Okay, I’m gonna go out on a limb here. I don’t understand what’s going on with this “new” (so called) idea of privatizing Citizens. Nor do I think those proposing it understand what they’re proposing.

But, first–I favor privatization, generally, and think it a viable option for many government functions, especially Citizens. However…applying the term to Citizens reflects a fundamental misunderstanding of its function; most especially its relationship with the private market.  More telling, it overlooks the fact that Citizens has been virtually privatized in the past and could be again “IF” Citizens board and Chairman would merely do what they can already do.

In proposing privatization Chairman Jim Malone said:

“My experience would say that any organization that has 1,400,000 customers, that has a premium revenue stream of close to $3 billion a year and a nice chunk of liquidity sitting on its balance sheet potentially has some value to the private world.” Emphasis Added.

Later Governor Scott expressed his support for Malone’s comments but, he’s new, and as a renowned slasher of budgets throws the term “privatization” around like a Frisbee. He gets a bye on this one.

Citizens experienced Chairman, however, doesn’t get off that easy.

He’s right though, there is a lot of value in Citizens annual premium income. Unfortunately…not enough to overcome what’s been done to the private market. If it were enough, then that “value” wouldn’t have gone to Citizens in the first place. Besides, what “value” is $17 million in sinkhole premium when it has to be spent on $90 million worth of sinkhole losses?  What value is there in $6 billion in surplus with nearly $500 billion in exposure?  What good are deficits to private carriers unable to assess other policyholders?

This is the kind of thing the guy who invented the word nonsensical must have had in mind.

And, there’s irony here, too:  “privatizing” government to fix what government (via lawmaker votes) created in the first place. Also…without any malice to Mr. Malone, whose heart I’m sure is in the right place; his privatization idea is to repair something his past votes are partly responsible for.

Keep in mind, without even the mere mention of the term, Citizens has been virtually privatized in the past.  It’s predecessor had 936,000 homeowners policies in what is today called the PLA (Personal Lines Account).  That policy count was reduced to just 60,000– exactly 876,000 worth of privatization! Partly possible because Citizens front door, unlike today, wasn’t open to 1000 new residents every day, including weekends; over 40,000 applications a month.

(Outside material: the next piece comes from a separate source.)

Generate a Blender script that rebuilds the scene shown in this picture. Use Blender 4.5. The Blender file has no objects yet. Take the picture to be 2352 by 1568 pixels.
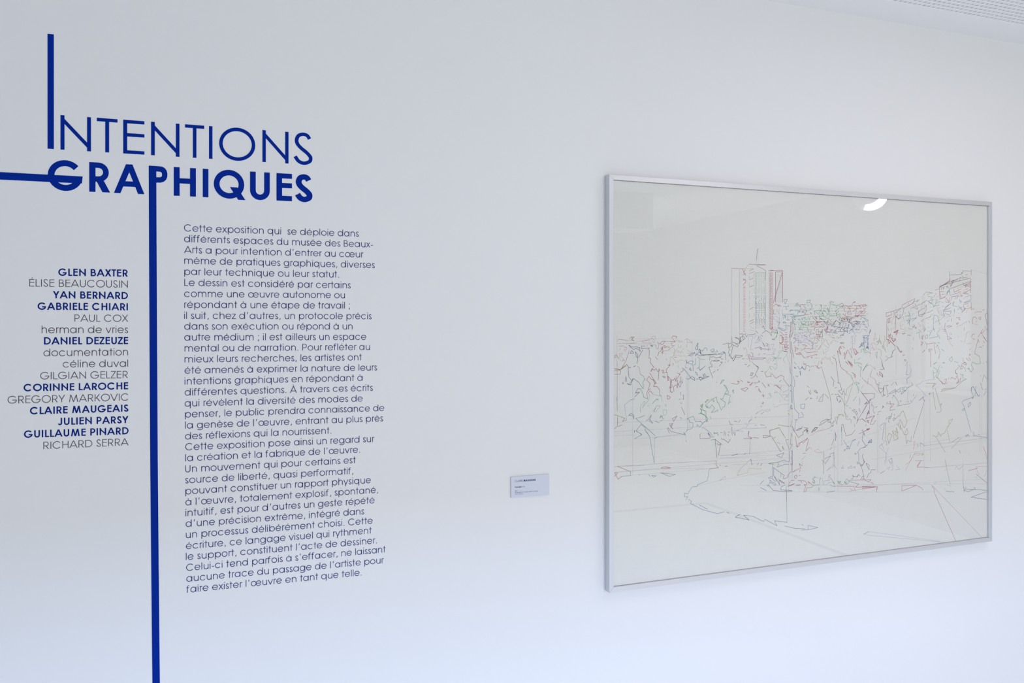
import bpy, bmesh, math, random
from mathutils import Vector
import numpy as np

sc = bpy.context.scene
COL = sc.collection
# ------------------------------------------------------------------ camera, world, light, exposure
F = 1829.0                      # focal length in pixels of the 2352 x 1568 frame
ALPHA = math.atan(F / 4874.0)   # yaw away from the wall normal
HORIZON = 735.0                 # picture row of the horizon
CX, CY, CZ = 0.0, -2.3575, 1.6
cam_d = bpy.data.cameras.new('camera')
cam = bpy.data.objects.new('camera', cam_d)
COL.objects.link(cam)
cam.location = (CX, CY, CZ)
cam.rotation_euler = (math.pi / 2, 0, -ALPHA)
cam_d.sensor_fit = 'HORIZONTAL'
cam_d.sensor_width = 36.0
cam_d.lens = 36.0 * F / 2352.0
cam_d.shift_y = -(784.0 - HORIZON) / 2352.0
cam_d.clip_start = 0.05
sc.camera = cam

world = bpy.data.worlds.new('sky')
sc.world = world
world.use_nodes = True
wn = world.node_tree.nodes
wn['Background'].inputs[0].default_value = (0.80, 0.90, 1.0, 1)
wn['Background'].inputs[1].default_value = 0.9

sc.view_settings.view_transform = 'Standard'
sc.view_settings.look = 'None'
sc.view_settings.exposure = 0.0
sc.view_settings.gamma = 1.0
sc.view_settings.use_curve_mapping = False

def area(name, loc, target, sx, sy, power, color, spread=180.0):
    d = bpy.data.lights.new(name, 'AREA')
    d.shape = 'RECTANGLE'
    d.size, d.size_y = sx, sy
    d.energy = power
    d.color = color
    d.spread = math.radians(spread)
    o = bpy.data.objects.new(name, d)
    COL.objects.link(o)
    o.location = loc
    o.rotation_euler = (Vector(target) - Vector(loc)).to_track_quat('-Z', 'Y').to_euler()
    return o

def rgbw(watt, r, g, b):
    m = max(r, g, b)
    return watt * m, (r / m, g / m, b / m)
# daylight entering through the glazed bay behind the photographer
p, c = rgbw(100, 1.0, 0.98, 0.91)
area('daylight_bay', (1.9, -6.45, 1.35), (1.9, 0, 1.3), 2.0, 2.0, p, c)
# blue skylight from high outside, cut off by the lintel of the bay
p, c = rgbw(400, 0.87, 1.24, 2.12)
area('skylight', (0.0, -13.0, 3.75), (0.0, 0, 0.5), 9.0, 0.6, p, c)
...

If Jim Malone and the Citizens staff and board wanted to they could move towards privatization by just doing what they can already do.

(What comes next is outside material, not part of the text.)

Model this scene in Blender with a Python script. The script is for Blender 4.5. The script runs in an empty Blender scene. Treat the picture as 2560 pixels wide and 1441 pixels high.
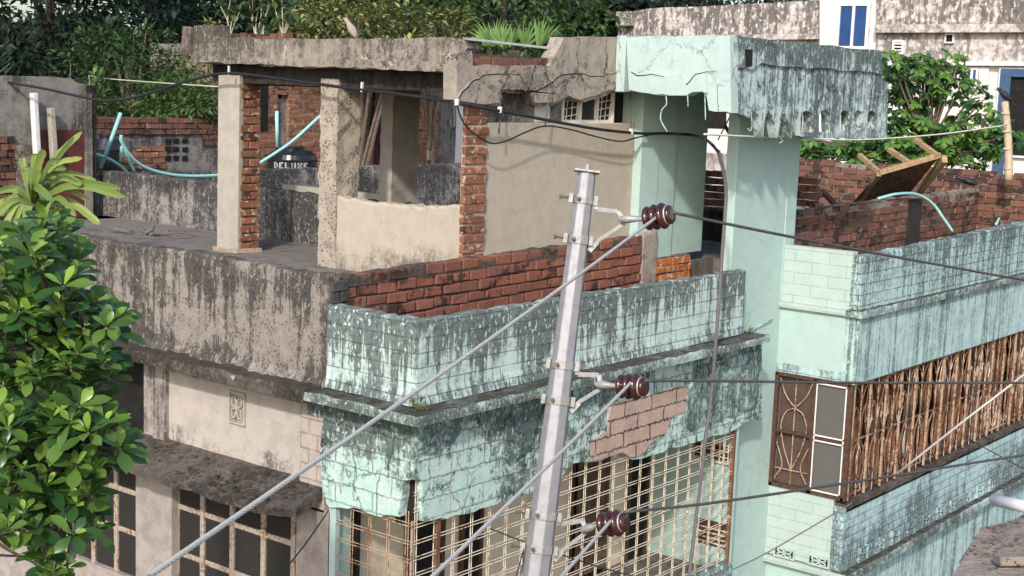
import bpy, math, random
import numpy as np
from mathutils import Vector, Matrix, noise as mnoise
random.seed(7)
R = math.radians
scene = bpy.context.scene
COL = scene.collection

# ------------------------------------------------------------------ camera
W, H, F = 2560.0, 1441.0, 3541.0
_a, _p, _r = R(38.35), R(8.13), R(2.14)
fw = Vector((math.cos(_a)*math.cos(_p), math.sin(_a)*math.cos(_p), -math.sin(_p)))
rt0 = Vector((math.sin(_a), -math.cos(_a), 0))
up0 = rt0.cross(fw)
rt = rt0*math.cos(_r) + up0*math.sin(_r)
up = -rt0*math.sin(_r) + up0*math.cos(_r)
CO = Vector((-8.0618, -7.2962, 8.8))
cam = bpy.data.cameras.new("camera"); camo = bpy.data.objects.new("camera", cam); COL.objects.link(camo)
M = Matrix((rt, up, -fw)).transposed().to_4x4(); M.translation = CO
camo.matrix_world = M
cam.sensor_width = 36.0; cam.lens = F/W*36.0; cam.clip_end = 800; cam.clip_start = 0.1
scene.camera = camo

# ------------------------------------------------------------------ world, sun
SUN_EL = 34.0
SUN_DIR = Vector((1.0, 0.50, 0)).normalized()          # horizontal travel of the light
w = bpy.data.worlds.new("World"); scene.world = w; w.use_nodes = True
nt = w.node_tree; bg = nt.nodes["Background"]
sky = nt.nodes.new("ShaderNodeTexSky"); sky.sky_type = 'NISHITA'; sky.sun_disc = False
sky.sun_elevation = R(SUN_EL); sky.sun_rotation = math.atan2(-SUN_DIR.x, -SUN_DIR.y)
sky.dust_density = 2.2; sky.air_density = 1.0
nt.links.new(sky.outputs[0], bg.inputs[0]); bg.inputs[1].default_value = 0.15
sl = bpy.data.lights.new("sun", 'SUN'); sl.energy = 2.2; sl.angle = R(2.5); sl.color = (1.0, 0.96, 0.895)
so = bpy.data.objects.new("sun", sl); COL.objects.link(so)
d = Vector((SUN_DIR.x*math.cos(R(SUN_EL)), SUN_DIR.y*math.cos(R(SUN_EL)), -math.sin(R(SUN_EL))))
so.rotation_euler = d.to_track_quat('-Z', 'Y').to_euler(); so.location = (-20, -10, 30)
vs = scene.view_settings
scene.display_settings.display_device = 'sRGB'
vs.view_transform = 'Standard'; vs.look = 'None'; vs.gamma = 1.0; vs.exposure = 0.6
scene.cycles.max_bounces = 6; scene.cycles.diffuse_bounces = 3; scene.cycles.transparent_max_bounces = 6

# ------------------------------------------------------------------ helpers
def ray(x, y):
    return fw + rt*((x-W/2)/F) - up*((y-H/2)/F)
def P(x, y, ax, v):
    d = ray(x, y); i = 'XYZ'.index(ax)
    return CO + d*((v-CO[i])/d[i])
def PD(x, y, depth):
    return CO + ray(x, y)*depth
def ppm(depth):                                        # photo pixels per metre at a depth
    return F/depth

def empty(name, loc=(0, 0, 0), label=None, cat=None, group=None):
    o = bpy.data.objects.new(name, None); o.empty_display_size = 0.2; o.location = loc; COL.objects.link(o)
    if label: tag(o, label, cat, group)
    return o
def tag(o, label, cat, group=None, kind=None):
    if label: o["label"] = label
    if cat: o["category"] = cat
    if group: o["group"] = group
    if kind: o["kind"] = kind
    return o

class MB:
    def __init__(s): s.v = []; s.f = []; s.tone = []; s.ms = []; s.cm = 0
    def add(s, vs, fs, tone=0.5):
        n = len(s.v); s.v += [tuple(p) for p in vs]
        for f in fs: s.f.append(tuple(i+n for i in f)); s.tone.append(tone); s.ms.append(s.cm)
    def box(s, x0, x1, y0, y1, z0, z1, j=0.0, tone=.5):
        x0, x1 = min(x0, x1), max(x0, x1); y0, y1 = min(y0, y1), max(y0, y1); z0, z1 = min(z0, z1), max(z0, z1)
        q = [(x, y, z) for x in (x0, x1) for y in (y0, y1) for z in (z0, z1)]
        if j: q = [tuple(c + random.uniform(-j, j) for c in p) for p in q]
        s.add(q, [(0, 1, 3, 2), (4, 6, 7, 5), (0, 4, 5, 1), (2, 3, 7, 6), (0, 2, 6, 4), (1, 5, 7, 3)], tone)
    def obox(s, c, ax, ay, az):                        # centre and three half-axis vectors
        c = Vector(c); q = [c + ax*i + ay*j + az*k for i in (-1, 1) for j in (-1, 1) for k in (-1, 1)]
        s.add(q, [(0, 1, 3, 2), (4, 6, 7, 5), (0, 4, 5, 1), (2, 3, 7, 6), (0, 2, 6, 4), (1, 5, 7, 3)])
    def beam(s, a, b, wd, th, upv=Vector((0, 0, 1))):
        a = Vector(a); b = Vector(b); d = (b-a); L = d.length; d.normalize()
        x = d.cross(upv)
        if x.length < 1e-4: x = d.cross(Vector((1, 0, 0)))
        x.normalize(); z = x.cross(d)
        s.obox((a+b)/2, d*(L/2), x*(wd/2), z*(th/2))
    def prism(s, pts, off):
        n = len(pts); off = Vector(off); a = [Vector(p) for p in pts]; b = [p + off for p in a]
        s.add(a + b, [tuple(range(n)), tuple(range(2*n-1, n-1, -1))] + [(i, i+n, (i+1) % n + n, (i+1) % n) for i in range(n)])
    def tube(s, pts, r, seg=8, closed=False, r1=None, cap=True):
        pts = [Vector(p) for p in pts]; n = len(pts); base = len(s.v); prev = None
        for i, p in enumerate(pts):
            if closed: t = pts[(i+1) % n] - pts[i-1]
            else: t = pts[min(i+1, n-1)] - pts[max(i-1, 0)]
            t.normalize()
            if prev is None:
                x = t.cross(Vector((0, 0, 1)))
                if x.length < 1e-3: x = t.cross(Vector((1, 0, 0)))
            else: x = prev - t*prev.dot(t)
            x.normalize(); prev = x; y = t.cross(x)
            rr = r if r1 is None else r + (r1-r)*i/(n-1)
            for k in range(seg):
                a = 2*math.pi*k/seg
                s.v.append(tuple(p + x*(rr*math.cos(a)) + y*(rr*math.sin(a))))
        m = n if closed else n-1
        for i in range(m):
            for k in range(seg):
                j = (i+1) % n; k2 = (k+1) % seg
                s.f.append((base+i*seg+k, base+i*seg+k2, base+j*seg+k2, base+j*seg+k)); s.tone.append(.5); s.ms.append(s.cm)
        if not closed and cap:
            s.f.append(tuple(base+k for k in range(seg-1, -1, -1))); s.tone.append(.5); s.ms.append(s.cm)
            s.f.append(tuple(base+(n-1)*seg+k for k in range(seg))); s.tone.append(.5); s.ms.append(s.cm)
    def lathe(s, prof, o, axis, seg=20):               # prof: (distance along axis, radius)
        o = Vector(o); axis = Vector(axis).normalized()
        x = axis.cross(Vector((0, 0, 1)))
        if x.length < 1e-3: x = Vector((1, 0, 0))
        x.normalize(); y = axis.cross(x); base = len(s.v)
        for (h, r) in prof:
            for k in range(seg):
                a = 2*math.pi*k/seg
                s.v.append(tuple(o + axis*h + x*(r*math.cos(a)) + y*(r*math.sin(a))))
        for i in range(len(prof)-1):
            for k in range(seg):
                k2 = (k+1) % seg
                s.f.append((base+i*seg+k, base+i*seg+k2, base+(i+1)*seg+k2, base+(i+1)*seg+k)); s.tone.append(.5); s.ms.append(s.cm)
        s.f.append(tuple(base+k for k in range(seg-1, -1, -1))); s.tone.append(.5); s.ms.append(s.cm)
        s.f.append(tuple(base+(len(prof)-1)*seg+k for k in range(seg))); s.tone.append(.5); s.ms.append(s.cm)
    def build(s, name, mat, parent=None, smooth=False, bevel=0.0, tone=False):
        me = bpy.data.meshes.new(name)
        inv = Vector((0, 0, 0))
        if parent is not None:
            p = parent
            while p is not None: inv = inv + p.location; p = p.parent
        vv = [(a-inv.x, b-inv.y, c-inv.z) for a, b, c in s.v]
        me.from_pydata(vv, [], s.f); me.validate(); me.update()
        for m in (mat if isinstance(mat, (list, tuple)) else [mat]): me.materials.append(m)
        if isinstance(mat, (list, tuple)) and len(me.polygons) == len(s.ms): me.polygons.foreach_set("material_index", s.ms)
        if tone and len(me.polygons) == len(s.tone):
            at = me.attributes.new("tone", 'FLOAT', 'FACE'); at.data.foreach_set("value", s.tone)
        if smooth: me.polygons.foreach_set("use_smooth", [True]*len(me.polygons))
        o = bpy.data.objects.new(name, me); COL.objects.link(o)
        if parent is not None: o.parent = parent
        if bevel:
            b = o.modifiers.new("bevel", 'BEVEL'); b.width = bevel; b.segments = 2; b.limit_method = 'ANGLE'; b.angle_limit = R(40)
        return o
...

Chairman Malone could propose that his board reduce Citizens coverage to roughly that of an HO-8 as the law specifically authorizes them to do.   He could “decertify” counties for Citizens coverage whenever there’s an able and willing private market as they are also already specifically authorized to do.   He, the board and staff can, at any time, stop appointing new agents instead of complaining about having too many.

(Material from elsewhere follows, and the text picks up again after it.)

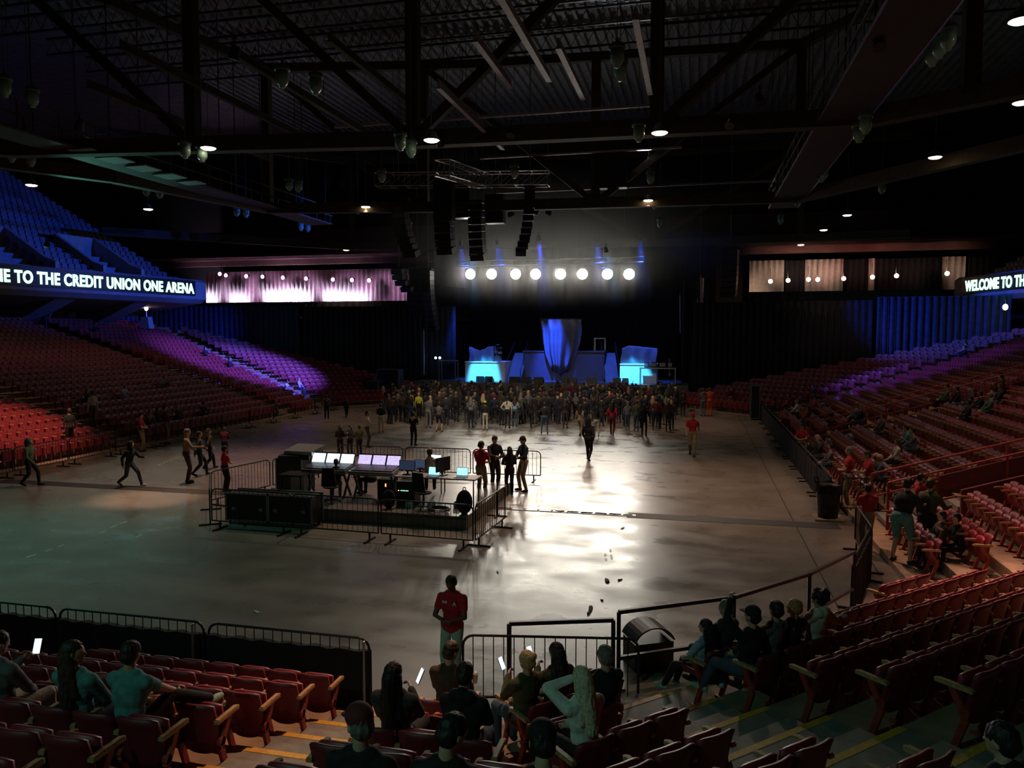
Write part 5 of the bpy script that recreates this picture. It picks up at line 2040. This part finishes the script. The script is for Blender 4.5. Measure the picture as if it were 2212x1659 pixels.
def sit_near(b, i, al, kw, look, label, h=1.70, turn=0.0, z=0.0, **k):
    loc, a = seat_spot(b, i, al)
    k0 = {'A': (-4.5 - al) / SW, 'B': (al + 3.08) / SW, 'C': (al - kinks(i) - .30) / SW, 'D': (al - (7.2 if i else 12.4)) / SW, 'E': (al - 17.5 + .324 * i) / SW}[b]
    OCC.add((b, i, int(k0)))
    kw = dict(kw)
    kw.setdefault('legs', 'sit')
    kw.setdefault('lean', -.13)
    return near_person(kw, look, (loc[0], loc[1], loc[2] + z), a + turn, label, None, h, **k)


def phone(o, hand, label, lit=True, up=0.0, rz=0.0):
    """a phone lying in the given hand of figure o (top-level thing placed at the hand)"""
    M_ = Matrix.Translation(o.location) @ Matrix.Rotation(o.rotation_euler.z, 4, 'Z')
    p = M_ @ (Vector(hand) * o.scale.x)
    t = thing('phone', label, 'phone', p, o.rotation_euler.z + rz)
    R = Matrix.Rotation(math.radians(-25 - up), 3, 'X')
    MB().box((0, 0, 0), (.074, .010, .152), M=R).build('case', M_BLACKP, t)
    MB().box(R @ Vector((0, -.0065, 0)), (.068, .003, .144), M=R).build('screen', M_PHONE if lit else M_BLACKP, t)
    return t


sit = 'sit'
o = sit_near('A', 4, -6.50, dict(arms=('phone', 'lap'), head=(.35, -.3), hair='short'), dict(hair='black', top='grey', bottom='cream', shoe='white', names={'top': 'sweatshirt'}), 'person in grey sweatshirt holding a bright phone at the far end of the fifth row')
phone(o, (.05, .39, 1.02), 'bright white-screened phone held by the person in grey sweatshirt', rz=.3)
sit_near('A', 4, -5.60, dict(arms=('lap', 'lap'), head=(.05, -1.1), hair='verylong'), dict(hair='brown', top='teal', bottom='jeans', names={'top': 'shirt'}), 'person with very long wavy brown hair turning the head beside the teal-shirted one')
sit_near('A', 4, -5.06, dict(legs='sitprop', arms=('lap', 'knee'), head=(.1, .1), sleeves='short', lean=.05), dict(hair='darkbrown', top='teal', bottom='black', shoe='mint', names={'top': 'shirt'}), 'person in teal shirt with a pale sock propped up beside the stair')
sit_near('A', 8, -3.55, dict(legs='sitout', arms=('lap', 'lap')), dict(hair='brown', top='black', bottom='black', shoe='mint'), 'person of whom only pale-toed dark sneakers and legs show at the picture corner', z=.25)
o = sit_near('B', 3, -2.74, dict(arms=('lap', 'phone'), head=(.05, -.1), hair='verylong'), dict(hair='black', top='charcoal', bottom='black', names={'top': 'sweater'}), 'person with long straight black hair looking at a violet-lit phone')
phone(o, (.11, .38, 1.02), 'narrow violet-lit phone held beside the long black hair', rz=-.9)
o = sit_near('B', 1, -2.75, dict(arms=('lap', 'lap'), head=(.15, -.5), lean=.12), dict(hair='brown', top='brown', bottom='khaki', names={'top': 'jacket'}), 'person in dark brown jacket holding a clear cup before the standing steward', h=1.72)
M_ = Matrix.Translation(o.location) @ Matrix.Rotation(o.rotation_euler.z, 4, 'Z')
t = thing('plastic_cup', 'clear plastic cup held by the person in the dark brown jacket', 'cup', M_ @ Vector((.20, .44, .68)))
MB().lathe([(.028, 0), (.040, .11), (.042, .115), (.037, .11), (.026, .005)], n=14).build('cup', mat('clear_plastic', (.6, .6, .6), .15, alpha=.5), t, smooth=True)
MB().lathe([(.043, .112), (.043, .12), (.02, .135)], n=14).build('lid', MATS['clear_plastic'], t, smooth=True)
sit_near('B', 3, -2.08, dict(legs='sitout', arms=('lap', 'lap'), head=(.2, .1), lean=.1, hood=True, girth=1.15), dict(hair='darkbrown', top='black', bottom='jeans', names={'top': 'hooded_jacket'}), 'broad person in black hooded jacket with jeans knee out in the walkway', h=1.7)
sit_near('B', 6, -2.02, dict(arms=('lap', 'lap'), head=(.1, .9), cap=True, lean=.05), dict(skin=0, hair='grey', top='black', bottom='black', hat='darkred'), 'person in dark red cap turned sideways next to the yellow-edged stairs')
sit_near('B', 6, -1.46, dict(arms=('lap', 'lap'), head=(.3, -.6), lean=.1), dict(hair='black', top='black', bottom='black'), 'dark-haired person low in front of the camera beside the red-capped one')
sit_near('B', 6, -0.86, dict(arms=('lap', 'lap'), head=(.3, .3), cap=True, lean=.15), dict(hair='black', top='black', bottom='black', hat='black'), 'person in black knit cap low in front of the camera at the walkway')
o = sit_near('C', 1, 4.60, dict(arms=('phone', 'lap'), head=(.1, .25), hair='bun'), dict(hair='blond', top='olive', bottom='jeans', names={'top': 'jacket'}), 'person with pinned blond hair and olive jacket holding up a phone')
phone(o, (-.08, .39, 1.04), 'lit phone with home screen held by the blond olive-jacketed person', rz=.4)
o = sit_near('C', 1, 5.02, dict(arms=('phone', 'lap'), head=(.25, .1), hair='long'), dict(hair='darkbrown', top='olive', bottom='black', names={'top': 'jacket'}), 'person with long dark hair reading a bright phone beside the guard rail')
phone(o, (-.12, .36, 1.10), 'very bright white phone screen beside the long dark-haired person', rz=.1, up=5)
sit_near('C', 3, 4.22, dict(arms=('head', 'lap'), head=(.2, -.1), hair='verylong', lean=.06), dict(hair='paleblond', top='white', bottom='black', names={'top': 'sweater'}), 'person in white sweater with very long pale blond hair, hand at the face', h=1.68)
sit_near('C', 2, 5.07, dict(arms=('lap', 'lap'), head=(.15, 0), girth=1.1), dict(hair='grey', top='black', bottom='black', names={'top': 'jacket'}), 'person with short grey hair in black jacket at the grey stair')
sit_near('C', 7, 4.72, dict(arms=('lap', 'lap'), head=(.2, 0), girth=1.1, hood=True), dict(hair='black', top='black', bottom='black'), 'dark figure cut off by the lower picture corner', h=1.55, z=-.06)
sit_near('D', 1, 7.42, dict(legs='sitout', arms=('lap', 'lap'), head=(.1, .3), hair='verylong'), dict(hair='black', top='paleblue', bottom='black', shoe='mint', names={'top': 'denim_jacket'}), 'child with very long dark hair in pale denim jacket at the row end', h=1.45, turn=.2)
sit_near('D', 1, 7.80, dict(arms=('lap', 'lap'), head=(.1, .2)), dict(hair='grey', top='charcoal', bottom='black'), 'person with grey hair sitting behind the child with long dark hair')
sit_near('D', 2, 7.36, dict(legs='sitout', arms=('up', 'lap'), head=(.05, .1), cap=True, girth=1.1), dict(hair='black', top='black', bottom='jeans', hat='black', shoe='mint', names={'top': 'hoodie'}), 'person in black cap and black hoodie with an arm raised, long legs in the stair')
sit_near('D', 2, 7.78, dict(arms=('lap', 'lap'), head=(.0, -.2)), dict(hair='darkbrown', top='grey', bottom='black', names={'top': 'sweatshirt'}), 'person with short dark hair in grey sweatshirt next to the black cap')
o = sit_near('D', 2, 8.14, dict(arms=('lap', 'lap'), head=(.0, .3), sleeves='short'), dict(hair='ginger', top='black', bottom='black', names={'top': 'jersey'}), 'ginger-haired child in black jersey lettered in pale teal on the back', h=1.58, z=.04)
cu = bpy.data.curves.new('hall', 'FONT')
cu.body, cu.size, cu.extrude, cu.offset = 'HALL', .085, .003, .002
cu.align_x = 'CENTER'
ob = bpy.data.objects.new('tmp', cu)
COL.objects.link(ob)
me = bpy.data.meshes.new_from_object(ob.evaluated_get(bpy.context.evaluated_depsgraph_get()))
bpy.data.objects.remove(ob)
me.materials.clear()
me.materials.append(mat('pale_teal_print', (.45, .85, .82), .6, noise=0))
l = link('jersey_lettering', me, o, (0, -.140, .90))
l.rotation_euler = (math.radians(90), 0, 0)
sit_near('D', 2, 8.62, dict(arms=('lap', 'rest'), head=(.0, .1), hair='curly', hood=True), dict(skin=1, hair='black', top='cream', bottom='black', names={'top': 'hoodie'}), 'curly-haired person in cream hoodie with one arm laid over the next seat')

# ------------------------------------------------------------------ people on their feet, near and around the mixing desks
STAFF = dict(top='red', bottom='khaki', shoe='black', names={'top': 'polo_shirt'})


def stand(px, py, hpx, kw, look, label, face=0.0, z=0.0, near=True, group=None, vox=0.015):
    """feet at pixel (px, py) on a floor of height z; hpx = height in the photo in pixels; face 0 = towards the stage"""
    p = onz(px, py, z)
    d = proj(p.x, p.y, p.z)[2]
    h = min(1.95, max(1.35, hpx * d / F_PX * 1.01))
    if near:
        return near_person(kw, look, p, face, label, group, h, vox)
    key = repr(sorted(kw.items()))
    return far_person(key, kw, look, p, face, label, group, h)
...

Since the things Citizens is already permitted to do  would have industry support, they can be done without waiting for a non-election year legislature to convene in 2013. And, doing them would send a good message to the capital markets and/or those who may be interested in removing some policies.

Keepout, depopulation and privatization are synonyms.  So, when I’m asked if privatization is possible…for me it starts with the board chaired by the man who suggested it in the first place.






  1. ForTheLoveOfFlorida says:

    There is nothing I can write to make this any better. Nice work!

    • Thanks. I do think a lot of people don’t understand that the above suggestions for closing Citizens front door (privatization?) are authorized today and yet are ignored by the staff and board. Making these changes also makes passing other helpful things more easy to accomplish. My 2 cents.